# GIVEN TASK:
Search the material for the string "this", then report how many lines hold it, with no other text.
─── STORED ROWS ───
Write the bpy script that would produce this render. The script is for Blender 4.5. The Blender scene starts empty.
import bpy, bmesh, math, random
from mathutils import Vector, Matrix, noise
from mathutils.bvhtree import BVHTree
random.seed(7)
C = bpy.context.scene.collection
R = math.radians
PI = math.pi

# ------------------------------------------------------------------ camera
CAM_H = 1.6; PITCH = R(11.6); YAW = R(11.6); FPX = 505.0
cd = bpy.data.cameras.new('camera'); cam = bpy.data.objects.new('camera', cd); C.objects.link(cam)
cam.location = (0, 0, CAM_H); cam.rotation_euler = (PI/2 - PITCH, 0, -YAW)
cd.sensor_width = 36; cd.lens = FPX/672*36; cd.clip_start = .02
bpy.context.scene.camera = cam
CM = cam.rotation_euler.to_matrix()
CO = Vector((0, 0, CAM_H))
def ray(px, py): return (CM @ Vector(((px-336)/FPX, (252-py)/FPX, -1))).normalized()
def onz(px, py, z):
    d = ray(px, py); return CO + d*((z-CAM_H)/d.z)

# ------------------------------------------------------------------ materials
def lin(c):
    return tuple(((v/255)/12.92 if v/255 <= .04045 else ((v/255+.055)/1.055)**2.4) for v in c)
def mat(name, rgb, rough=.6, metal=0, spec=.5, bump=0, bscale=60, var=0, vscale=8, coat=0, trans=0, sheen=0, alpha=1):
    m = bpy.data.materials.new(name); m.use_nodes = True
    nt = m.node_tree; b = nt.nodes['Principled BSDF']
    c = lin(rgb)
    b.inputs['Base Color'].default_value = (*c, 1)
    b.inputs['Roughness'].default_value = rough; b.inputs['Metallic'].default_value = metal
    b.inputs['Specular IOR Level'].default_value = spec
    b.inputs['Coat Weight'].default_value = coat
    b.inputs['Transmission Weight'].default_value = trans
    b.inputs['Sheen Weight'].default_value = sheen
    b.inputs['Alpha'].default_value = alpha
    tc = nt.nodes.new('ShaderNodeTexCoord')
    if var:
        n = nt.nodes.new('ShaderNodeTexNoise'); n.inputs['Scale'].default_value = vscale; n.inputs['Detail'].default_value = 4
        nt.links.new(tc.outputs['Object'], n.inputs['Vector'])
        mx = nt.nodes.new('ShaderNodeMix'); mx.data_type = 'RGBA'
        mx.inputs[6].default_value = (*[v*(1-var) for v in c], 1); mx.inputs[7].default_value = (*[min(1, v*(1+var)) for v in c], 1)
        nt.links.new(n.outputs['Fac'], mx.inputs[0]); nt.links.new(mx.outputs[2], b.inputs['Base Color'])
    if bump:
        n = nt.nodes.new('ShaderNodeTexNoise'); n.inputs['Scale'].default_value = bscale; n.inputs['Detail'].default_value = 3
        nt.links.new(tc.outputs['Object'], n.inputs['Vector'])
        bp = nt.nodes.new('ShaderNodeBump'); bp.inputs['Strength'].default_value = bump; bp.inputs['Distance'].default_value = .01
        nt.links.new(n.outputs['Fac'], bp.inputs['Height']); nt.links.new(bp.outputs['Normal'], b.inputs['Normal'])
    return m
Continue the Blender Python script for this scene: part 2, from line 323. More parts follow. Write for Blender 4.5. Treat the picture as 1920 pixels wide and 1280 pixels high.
───
# OUTPUT BELOW:
2